Many newspaper circulations are falling. So what’s the risk in throwing in a few stories off the mainstream? You never know. People might even read them. Until then, the line “no one’s ever heard of them”, also used this week in response to some of the female world champions, will be allowed to stand. Put them out there. Promote them. Give the younger girls dropping out of sport some more role models to follow.
As for netball, where I’ve been involved for two years now, England just beat those established heavyweights of the sport – New Zealand and Australia – to win a world title last weekend. To the Western Mail and others it may as well have been a competition between Martians in Scrabble played a thousand fathoms under the deepest ocean.
Netball has some magnificent role models.

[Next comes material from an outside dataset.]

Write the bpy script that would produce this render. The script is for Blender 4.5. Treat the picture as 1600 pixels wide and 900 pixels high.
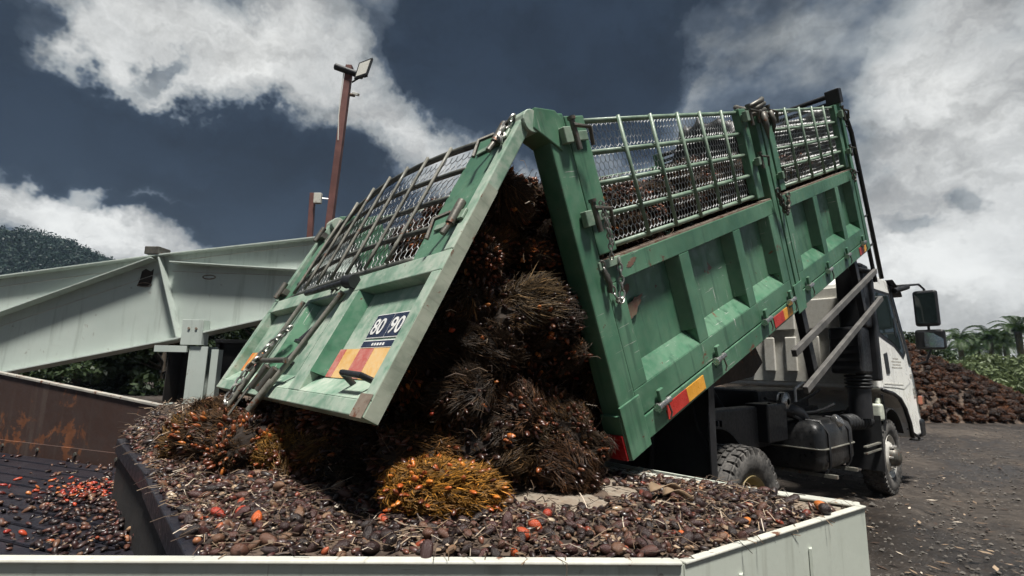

Without the promotion they’ll continue to do sterling work for their sport, and for which they, like so many others, are paid nothing. But it would be so much easier with media support. Just a few crumbs from the main sports’ table.
I suppose that, if nothing else, the haphazard nominating process for this award has highlighted the issue. But it doesn’t make it any the less of a crusade for those of us involved in women’s and girls’ sport.